Alla Scala, Andrea Chénier va in scena per alcune recite con una compagnia di canto parzialmente rinnovata. Qui si parlerà solo delle “novità”, visto che, per quanto mi riguarda, sono fondamentalmente d’accordo con quanto scritto da Fabio Larovere in occasione della “prima” (qui la recensione). Poi si sa che una recita non è mai uguale a un’altra e quindi è normale che le prestazioni di tutti, protagonisti ma anche comprimari, non risultino esattamente uguali.
Ambrogio Maestri, assente alle prime recite, ha potuto finalmente sostenere il ruolo di Gérard. Ha esibito una voce calda e ampia, anche se con un’emissione problematica in acuto, dimostrandosi visibilmente commosso dopo gli applausi che hanno salutato il suo “Nemico della patria” nel terzo atto. Sul versante scenico, niente di particolare da segnalare.

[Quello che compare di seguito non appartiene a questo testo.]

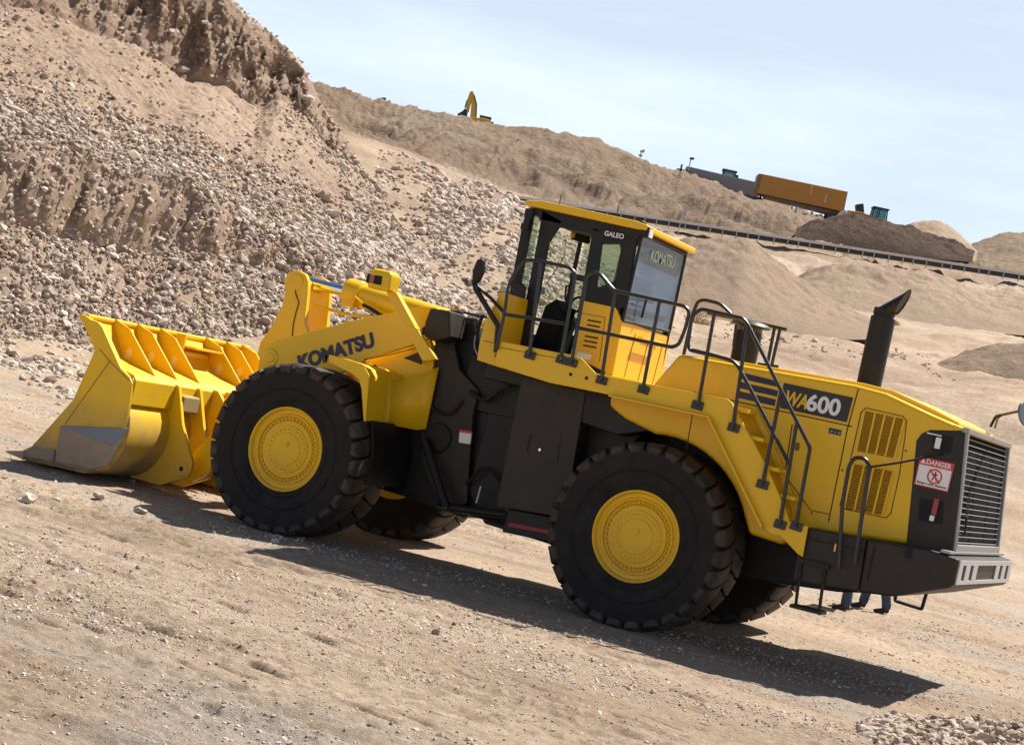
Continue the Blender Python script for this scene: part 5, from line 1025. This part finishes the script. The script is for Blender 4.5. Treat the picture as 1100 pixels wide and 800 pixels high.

Atteso con molto interesse, il debutto di Chiara Isotton nella parte di Maddalena di Coigny si è rivelato il vero punto di forza di questa replica. In possesso di una voce imponente, di pari bellezza, omogeneità e sicurezza in tutti i registri, il soprano veneto si è imposto fin dal primo atto, ma ovviamente la prima prova del fuoco si è avuta nel secondo con il grande duetto “Ora soave, sublime ora d’amore”, dove ha sfoggiato una padronanza assoluta nel pericoloso attacco della frase iniziale, ma si è fatta valere anche per l’articolazione chiara e precisa del testo, l’abilità nel rendere naturale il recitativo e il parlato (notevole la frase all’arrivo di Maddalena “ancor nessuno…ho paura”). L’esecuzione della sua grande aria consente poi di esprimere un giudizio definitivo: in “La mamma morta”, acclamatissima dal pubblico, Isotton si è dimostrata infatti degna erede di una lunga tradizione di gloriose voci sopranili italiane che parevano ormai cosa del passato. E non mi riferisco solo agli acuti, che non sono mai forzati, ma anche ai gravi possenti e naturali, mai aperti, e alle mezzevoci (forse ancora un po’ da perfezionare, per quanto possibile considerata l’importanza della voce). Dulcis in fundo, la cantante non ha avuto bisogno di inserire una puntatura non scritta per finire “in bellezza” (?) l’aria e raccogliere applausi. Fondamentale il suo contributo anche nel grande duetto finale, dove ha davvero brillato scatenando un’ovazione, proseguita poi a ogni apparizione da sola in proscenio. Non direi che sia nata una stella, perché Chiara Isotton ha lavorato molto e ha fatto una gavetta forse troppo lunga prima di arrivare a tali risultati, ma sicuramente questa recita ha consacrato una cantante e un’interprete eccellente.
Nelle ultime recite di questo Chénier scaligero, si esibiranno Jonas Kaufmann nel ruolo del titolo (24, 27 maggio) e Amartuvshin Enkhbat in quello di Gérard (21, 24, 27 maggio).